For health a long time ago, we had this thing called the Health Continuum and Mr. Birinyi had us determine where we are on the wellness chart. Towards more in the Unwell, in between, or Well. I before tilted a quarter into the unwellness area because of my major mood swings, but now I would say I would be a little bit off the middle towards well. Which is pretty good, but could be better as always. As Mr. Birinyi said today "This proves that woman can never be satisfied." :D

P.S. Forgive my many uses of chatroom smilies. It's gotten into a habit. >_> See? But I like showing expressions =] O_O.....great...what a habit lol (-scratches out lol and replaces with haha-) Must...restrain...self...from using smilie)

Monday, December 3, 2007

Overheard in FVHS

I think I'm getting addicted to wanting to post on Overheard in FVHS or at elast want to read it :D haha, weirdo me ^^

Sunday, December 2, 2007

The Cycle of My Interests

I have have different periods of a certain subject in my life. Sometimes I have long periods of drawing. And in those periods of drawing, I have different subperiods (abnormal alien humans, Neopets, pirates, animal cartoons, anime characters, manga creating, comics, etc. ec.). Sometimes, when I'm not in a drawing period, I'm thinking on and on, writing stories and trying to finish them. (I was never good at finishing story lines). But I suppose blogging a lot last month was a period of writing, also. There are also other periods where I read a lot, but, lately, those periods have been shortened a lot. And other times, like right now, I'm in my video-making period.
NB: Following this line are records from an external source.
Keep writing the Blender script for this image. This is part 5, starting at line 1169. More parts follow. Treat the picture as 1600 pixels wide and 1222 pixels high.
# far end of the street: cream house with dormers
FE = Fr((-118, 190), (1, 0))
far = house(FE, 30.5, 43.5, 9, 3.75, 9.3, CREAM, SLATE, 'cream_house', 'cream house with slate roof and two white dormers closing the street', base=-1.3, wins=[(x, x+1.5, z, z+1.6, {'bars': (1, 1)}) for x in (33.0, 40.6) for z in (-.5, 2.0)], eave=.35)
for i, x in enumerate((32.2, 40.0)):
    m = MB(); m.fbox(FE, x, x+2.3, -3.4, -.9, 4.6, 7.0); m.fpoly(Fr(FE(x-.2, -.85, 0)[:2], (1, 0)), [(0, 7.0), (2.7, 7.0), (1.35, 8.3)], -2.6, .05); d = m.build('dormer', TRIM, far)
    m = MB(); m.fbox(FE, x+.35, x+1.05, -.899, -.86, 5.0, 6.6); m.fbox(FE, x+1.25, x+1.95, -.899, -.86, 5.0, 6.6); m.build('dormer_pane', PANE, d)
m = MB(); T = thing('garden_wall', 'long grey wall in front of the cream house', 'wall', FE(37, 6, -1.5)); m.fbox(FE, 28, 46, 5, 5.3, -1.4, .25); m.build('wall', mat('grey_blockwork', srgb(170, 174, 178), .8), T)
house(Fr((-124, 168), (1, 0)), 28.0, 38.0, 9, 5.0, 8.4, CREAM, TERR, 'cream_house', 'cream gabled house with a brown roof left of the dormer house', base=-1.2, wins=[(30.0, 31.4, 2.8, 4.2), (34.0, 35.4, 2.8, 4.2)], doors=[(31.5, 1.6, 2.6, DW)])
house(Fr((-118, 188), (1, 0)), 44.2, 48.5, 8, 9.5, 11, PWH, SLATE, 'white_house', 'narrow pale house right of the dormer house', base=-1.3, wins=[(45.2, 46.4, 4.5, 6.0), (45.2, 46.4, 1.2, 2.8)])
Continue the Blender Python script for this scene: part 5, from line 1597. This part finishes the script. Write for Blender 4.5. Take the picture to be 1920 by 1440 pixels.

It's not that lost interest in writing completely. I'm just a strange person like that. When I start thinking of great ideas randomly out of my lil head, I'm a determined person to get it out and express it, before I let it go and forget. And I am an extremely forgetful person. But I enjoy this cycle of interests of mine, though. It helps me explore new options and styles and master my skills even better.